The market’s last chance for Minor Wave (2) is at hand.  If that count still holds any water, the market needs to decline more or less immediately at Monday’s open.  The SPX and Dow are both facing significant resistance levels, so the bears have a potential opportunity here — and even if Minor (2) gets knocked out on the Dow, this is still a significant resistance level and represents the market’s next hurdle, with or without Minor (2).

The final chart was originally presented last week, and this study is still valid and something to consider; as is the fact that the Bullish Percent Index is at all-time highs (see Wednesday’s article). In the study below, in 2007, the SPX continued higher for two more weeks after the signal triggered.  It has now been one week since the recent trigger.

In conclusion, back on Jan 24 I warned that if the market held the 1300-1310 zone as support, then it was likely on its way to 1330 as the next test… and if it got through that, it would head to 1345-1350.  Those things have come to pass.  The market is now facing its next big test.  If the bears can’t put something together here and now, and stop the rally from breaking through 1350-1360 SPX, then it’s likely that the rally will continue for at least another week. 

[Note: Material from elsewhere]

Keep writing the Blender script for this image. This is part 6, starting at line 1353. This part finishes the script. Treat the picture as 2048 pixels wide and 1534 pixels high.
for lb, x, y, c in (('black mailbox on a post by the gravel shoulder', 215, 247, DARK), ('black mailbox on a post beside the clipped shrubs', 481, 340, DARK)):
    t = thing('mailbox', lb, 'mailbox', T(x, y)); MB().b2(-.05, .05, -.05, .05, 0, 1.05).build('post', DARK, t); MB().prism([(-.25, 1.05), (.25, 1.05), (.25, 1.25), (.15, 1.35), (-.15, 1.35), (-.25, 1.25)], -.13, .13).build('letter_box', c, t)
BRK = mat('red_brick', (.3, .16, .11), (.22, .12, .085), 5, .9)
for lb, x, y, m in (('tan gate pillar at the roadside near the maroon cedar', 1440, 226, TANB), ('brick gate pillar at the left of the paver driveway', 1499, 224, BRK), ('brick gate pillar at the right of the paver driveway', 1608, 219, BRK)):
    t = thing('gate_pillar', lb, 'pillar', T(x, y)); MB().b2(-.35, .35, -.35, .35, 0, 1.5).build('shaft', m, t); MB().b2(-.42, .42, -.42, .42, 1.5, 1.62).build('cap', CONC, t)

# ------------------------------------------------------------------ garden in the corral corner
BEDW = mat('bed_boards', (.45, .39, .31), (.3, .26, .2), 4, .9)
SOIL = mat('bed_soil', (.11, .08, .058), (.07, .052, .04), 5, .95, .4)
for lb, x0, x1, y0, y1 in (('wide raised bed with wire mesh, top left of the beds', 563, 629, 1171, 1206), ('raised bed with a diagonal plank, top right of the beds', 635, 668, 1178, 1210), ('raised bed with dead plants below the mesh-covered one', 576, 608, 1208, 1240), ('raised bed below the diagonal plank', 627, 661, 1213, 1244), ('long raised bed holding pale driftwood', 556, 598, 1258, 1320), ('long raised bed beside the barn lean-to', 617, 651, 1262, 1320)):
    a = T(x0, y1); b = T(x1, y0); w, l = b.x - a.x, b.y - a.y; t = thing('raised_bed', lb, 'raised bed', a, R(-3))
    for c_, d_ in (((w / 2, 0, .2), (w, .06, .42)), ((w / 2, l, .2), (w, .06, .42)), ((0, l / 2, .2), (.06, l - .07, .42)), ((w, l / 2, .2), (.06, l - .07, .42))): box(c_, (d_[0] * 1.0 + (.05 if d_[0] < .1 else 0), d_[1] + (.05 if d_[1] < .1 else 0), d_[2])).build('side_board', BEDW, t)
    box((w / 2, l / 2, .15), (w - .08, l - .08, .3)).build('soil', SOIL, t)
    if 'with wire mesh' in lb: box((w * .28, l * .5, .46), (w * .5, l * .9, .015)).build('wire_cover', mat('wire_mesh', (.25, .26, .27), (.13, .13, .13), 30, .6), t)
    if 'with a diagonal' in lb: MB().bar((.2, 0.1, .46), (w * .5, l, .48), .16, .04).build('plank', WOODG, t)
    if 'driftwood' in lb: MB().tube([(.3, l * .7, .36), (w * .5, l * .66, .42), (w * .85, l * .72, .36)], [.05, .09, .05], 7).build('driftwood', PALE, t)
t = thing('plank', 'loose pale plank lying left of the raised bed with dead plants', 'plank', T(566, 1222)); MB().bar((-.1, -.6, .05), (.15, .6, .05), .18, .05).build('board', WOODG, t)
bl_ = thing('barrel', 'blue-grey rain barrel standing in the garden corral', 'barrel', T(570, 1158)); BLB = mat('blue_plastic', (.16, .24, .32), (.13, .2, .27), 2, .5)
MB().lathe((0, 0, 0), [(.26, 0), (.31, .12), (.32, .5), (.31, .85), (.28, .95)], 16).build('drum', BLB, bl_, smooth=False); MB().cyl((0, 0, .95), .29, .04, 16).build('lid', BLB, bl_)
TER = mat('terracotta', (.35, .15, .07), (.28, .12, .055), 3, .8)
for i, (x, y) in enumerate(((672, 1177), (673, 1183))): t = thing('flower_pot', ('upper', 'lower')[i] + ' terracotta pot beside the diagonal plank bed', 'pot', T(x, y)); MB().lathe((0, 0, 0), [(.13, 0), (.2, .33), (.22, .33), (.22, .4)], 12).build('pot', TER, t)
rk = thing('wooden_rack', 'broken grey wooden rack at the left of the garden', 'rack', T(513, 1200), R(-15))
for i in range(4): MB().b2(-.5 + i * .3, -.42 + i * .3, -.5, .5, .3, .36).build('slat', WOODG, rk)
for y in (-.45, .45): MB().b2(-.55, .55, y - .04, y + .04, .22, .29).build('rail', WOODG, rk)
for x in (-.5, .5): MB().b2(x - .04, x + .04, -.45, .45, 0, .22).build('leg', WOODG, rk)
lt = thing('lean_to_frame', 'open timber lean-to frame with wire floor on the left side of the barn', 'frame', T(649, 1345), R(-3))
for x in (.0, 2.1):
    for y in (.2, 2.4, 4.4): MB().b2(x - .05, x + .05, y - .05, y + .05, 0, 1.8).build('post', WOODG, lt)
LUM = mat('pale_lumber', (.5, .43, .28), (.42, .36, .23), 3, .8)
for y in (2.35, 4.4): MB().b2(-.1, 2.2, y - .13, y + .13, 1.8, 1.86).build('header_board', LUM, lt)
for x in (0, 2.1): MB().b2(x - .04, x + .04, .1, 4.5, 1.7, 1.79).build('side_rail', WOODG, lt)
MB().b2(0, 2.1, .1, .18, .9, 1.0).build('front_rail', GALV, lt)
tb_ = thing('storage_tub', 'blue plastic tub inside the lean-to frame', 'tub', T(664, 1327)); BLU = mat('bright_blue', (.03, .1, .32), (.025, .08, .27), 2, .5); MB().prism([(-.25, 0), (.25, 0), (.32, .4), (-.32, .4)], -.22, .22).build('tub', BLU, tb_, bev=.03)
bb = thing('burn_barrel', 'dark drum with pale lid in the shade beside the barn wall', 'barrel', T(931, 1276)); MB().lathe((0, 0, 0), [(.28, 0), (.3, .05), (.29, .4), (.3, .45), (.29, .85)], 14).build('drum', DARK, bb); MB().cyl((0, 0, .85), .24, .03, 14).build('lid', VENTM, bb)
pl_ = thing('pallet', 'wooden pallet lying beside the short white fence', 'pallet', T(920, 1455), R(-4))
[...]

I continue to favor the Minor (2) top — however, ultimately that’s just my best analysis; it’s not a guarantee.  The market poses the questions, and the price action provides the answers.  If my preferred Minor (2) top is valid, then the market should reverse almost immediately on Monday, and the current highs should hold for a long time to come.  With only 6 points of upside left before the Dow knocks out its count, we shall have our answer shortly.  Trade safe.